Automotive and Vehicle Systems
Direct current power is fundamental to the operation of modern transportation, spanning both traditional and electric vehicle platforms. In standard internal combustion engine vehicles, a 12-volt DC system is maintained by the car’s battery and alternator, powering the starter motor, lights, and onboard computers. The battery acts as the primary DC source, while the alternator generates AC that is immediately rectified into DC to recharge the battery and run the electrical systems.
Electric vehicles (EVs) utilize DC power for their main energy storage, with large, high-voltage battery packs supplying the current. While the propulsion motors often operate on Alternating Current for efficiency and torque control, the onboard electronics and the battery function exclusively on DC. Beyond road vehicles, many urban rail systems, including subways and light rail, rely on high-power DC traction systems.
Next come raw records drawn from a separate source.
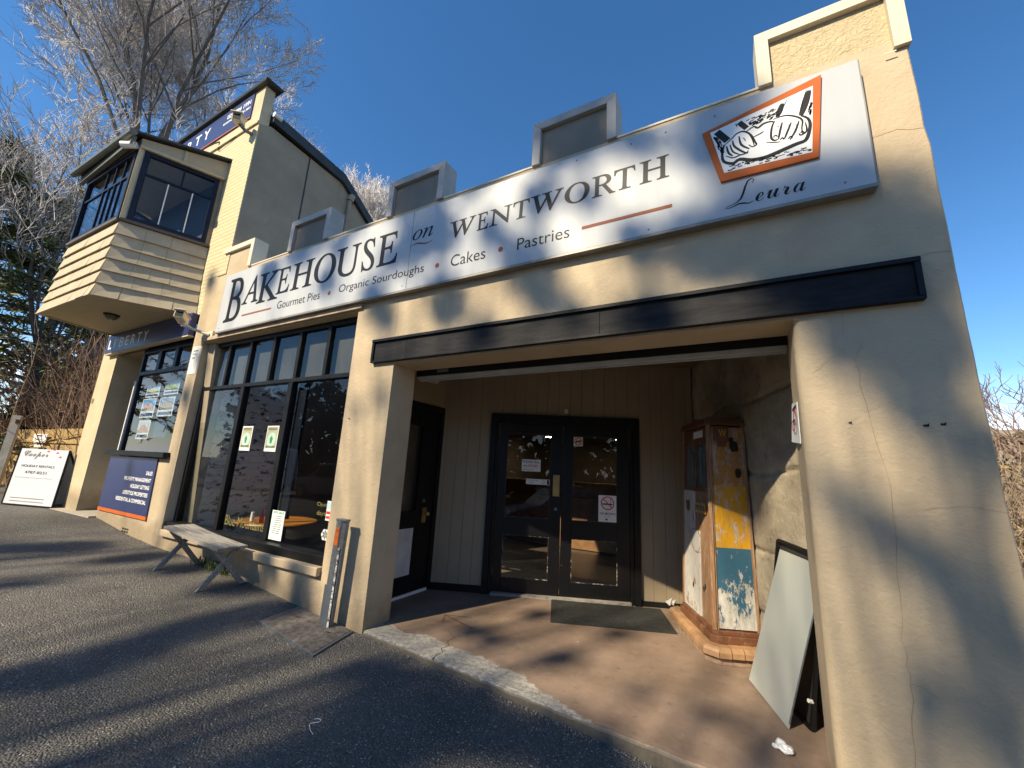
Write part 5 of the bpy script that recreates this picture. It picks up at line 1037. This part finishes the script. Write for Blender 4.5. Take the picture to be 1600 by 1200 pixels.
# weeds under the bench
mb = MB()
for i in range(260):
    cx_ = rnd.choice((-5.95, -5.75, -5.5, -5.62)); x, y = cx_ + rnd.gauss(0, .07), -.03 - abs(rnd.gauss(0, .04)); z = gfun(x, y); h = rnd.uniform(.03, .13); a = rnd.uniform(0, 6.28); l = rnd.uniform(.01, .05)
    ex_, ey_ = math.cos(a), math.sin(a); mb.add([(x, y, z), (x + ex_ * l * .5 - ey_ * .006, y + ey_ * l * .5 + ex_ * .006, z + h * .7), (x + ex_ * l, y + ey_ * l, z + h), (x + ex_ * l * .5 + ey_ * .006, y + ey_ * l * .5 - ex_ * .006, z + h * .7)], [(0, 1, 2, 3)])
tag(mb.build('weeds', M_weed), kind='stuff')
# ------------------------------------------------------------------ sandwich board by the agency
AB = thing('rental_sandwich_board', 'white sandwich board advertising holiday rentals beside the pale pillar', 'sandwich board', (-11.9, -.4, .38))
a_, b_ = Vector((-12.62, -.56, .37)), Vector((-11.42, -.16, .37)); up_ = Vector((-.12, .06, 1.09)); sz = EZ * .03
mb = MB(); slab4(mb, a_ + sz, b_ + sz, b_ + up_, a_ + up_, -.02); mb.build('front_panel', simple('board_white', (.58, .60, .66), .5, var=.03), AB)
dn = Vector((-.20, .50, 0)); mb = MB(); slab4(mb, a_ + dn + sz, b_ + dn + sz, b_ + up_ + dn * .08, a_ + up_ + dn * .08, .02); mb.build('back_panel', M_paper, AB)
mb = MB()
for p in (a_, b_, a_ + dn, b_ + dn): mb.tube([p + (up_ * .02 if p in (a_, b_) else Vector((0, 0, .0))), (p if p in (a_, b_) else p - dn) + up_ * 1.0], .018, 5)
mb.tube([a_ + sz * .8, b_ + sz * .8], .014, 5); mb.build('board_frame', M_black, AB)
ex_ = (b_ - a_).normalized(); ey_ = up_.normalized(); n_ = ex_.cross(ey_).normalized(); W3 = (b_ - a_).length
oo = a_ + n_ * .004 + sz * 0
def btext(mb, s, x0_, x1_, z0_, z1_, off=.0, ital=0): text_fit(mb, s, (x0_ * W3, x1_ * W3, z0_, z1_), oo, ex_, ey_, off=off)
mb = MB(); btext(mb, 'HOLIDAY RENTALS', .13, .80, .74, .785, .005); btext(mb, '4787-8231', .24, .68, .615, .665, .005); mb.build('board_lettering', M_ink, AB)
mb = MB(); btext(mb, 'Email bookings and enquiries welcome', .08, .82, .525, .545); btext(mb, script('Cooper'), .10, .60, .90, 1.06)
for z_ in (.15, .09): mb.ribbon([oo + ex_ * W3 * .12 + ey_ * z_, oo + ex_ * W3 * .80 + ey_ * z_], .014, n_, .001)
mb.build('small_lettering', M_alu, AB)
mb = MB()
for (x_, z_, l) in ((.55, 1.05, .07), (.66, 1.09, .06), (.74, 1.03, .07), (.82, .95, .07)): mb.ribbon([oo + ex_ * W3 * x_ + ey_ * z_, oo + ex_ * (W3 * x_ + l * .6) + ey_ * (z_ + l * .25), oo + ex_ * (W3 * x_ + l) + ey_ * z_], [.006, .03, .004], n_, .001)
mb.build('leaf_marks', M_red, AB)
# ------------------------------------------------------------------ fence, gate notice, leaning post
FN = thing('paling_fence', 'sunlit yellowish pine paling fence with a slanting brace at the far left', 'fence', (-16, .6, .38))
FY = .6
mb = MB(); x = -22.0
while x < -11.4:
    mb.box(x, x + .115, FY - .012, FY + .01, .30, 1.99 + rnd.uniform(-.012, .012)); x += .125
mb.build('palings', M_fence, FN)
mb = MB()
for z_ in (1.62, .75): mb.box(-22, -11.4, FY - .05, FY - .013, z_, z_ + .09)
mb.hexa([(-18.6, FY - .085, 1.45), (-18.5, FY - .085, 1.45), (-18.5, FY - .052, 1.45), (-18.6, FY - .052, 1.45), (-13.6, FY - .085, 1.88), (-13.4, FY - .085, 1.88), (-13.4, FY - .052, 1.88), (-13.6, FY - .052, 1.88)])
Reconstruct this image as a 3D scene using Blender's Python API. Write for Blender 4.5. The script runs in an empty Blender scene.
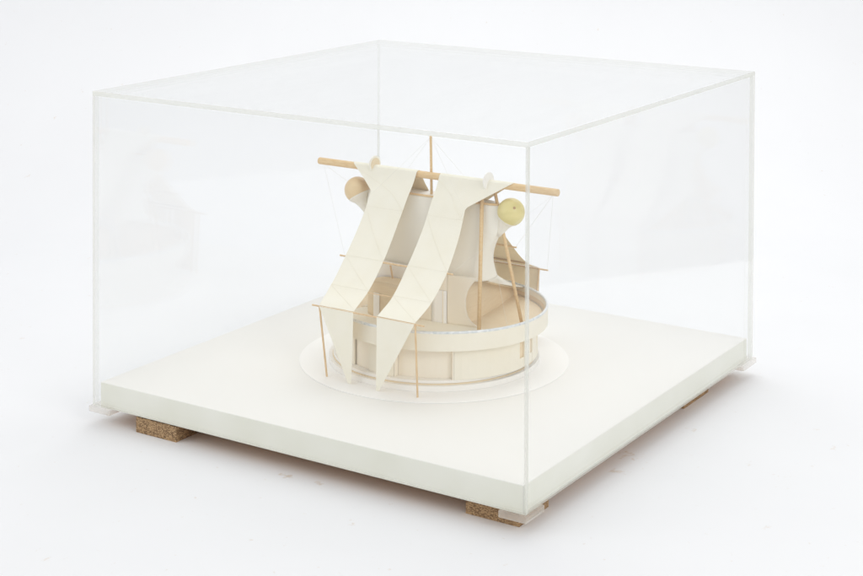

These systems are favored for their stability, precise control, and ability to provide smooth acceleration and deceleration in high-traffic environments.
Large-Scale and Specialized Infrastructure
Direct current plays an important role in large-scale infrastructure where efficiency and stability are paramount. Data centers and server farms are increasingly adopting High-Voltage Direct Current (HVDC) distribution systems, often at 380V DC. This approach eliminates several conversion steps required by traditional AC power, leading to an energy efficiency improvement of 10% to 20% and a simplified power architecture for backup battery systems.
For transmitting massive amounts of power over extremely long distances, particularly across continents or under the sea, HVDC transmission lines are preferred. DC transmission minimizes energy loss compared to AC over vast distances, making it the most economical choice for remote power generation projects like offshore wind farms. Furthermore, certain industrial processes require large, stable amounts of DC power, such as the electrolytic smelting of aluminum and specialized electrical currents for welding applications.